Di dalam buku Ahlu al-Sunnah wa al-Jama’ah, Syekh Thayib sangat menekankan peran Ahlusunah untuk menjawab persoalan kemanusiaan modern. Moderatisme Ahlusunah yang tidak mengafirkan siapapun, selama masih dalam ahlu al-Kiblah sangat berperan dalam menekan arus radikalisme-ektremis. Dari situ, saya rasa Ukhuwah Wathaniyah merupakan misi besar NU yang tersirat dari hasil Munas, untuk mengganti lafadz kafir menjadi non-muslim. Sama seperti al-Azhar, tujuan NU adalah untuk menekan akar dari radikalisme; yaitu Takfiri, yang kemudian akan bisa menyongsong Indonesia yang damai dan lebih toleran di masa depan.

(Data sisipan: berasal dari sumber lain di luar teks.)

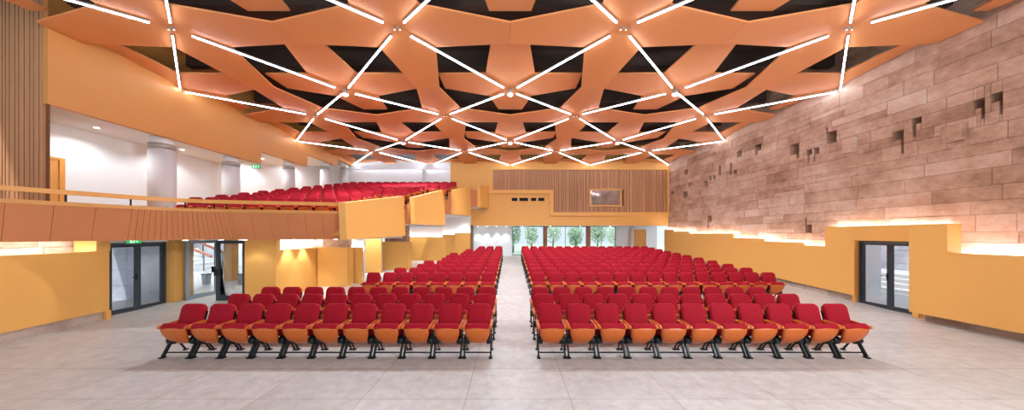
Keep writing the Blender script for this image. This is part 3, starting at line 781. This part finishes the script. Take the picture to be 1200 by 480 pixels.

Peran NU kemudian diharapkan tidak hanya untuk Indonesia, akan tetapi untuk seluruh umat Islam di dunia demi menyongsong peradaban Islam yang damai dan toleran. Sebagaimana harapan Syekh Thayib terhadap eksistensi Ahlusunah, “Ahlusunnah wal Jama’ah tidak hanya hadir untuk menjaga persatuan umat dari perpecahan, serta menjaga tradisi dan pemikiran di dalamnya, bahkan ia juga menjadi akar yang membangkitkan peradaban umat Islam di masa depan.” Semoga!
Esai ini telah terbit di Jawa Pos, Radar Bromo, pada Ahad, 31 Maret 2019.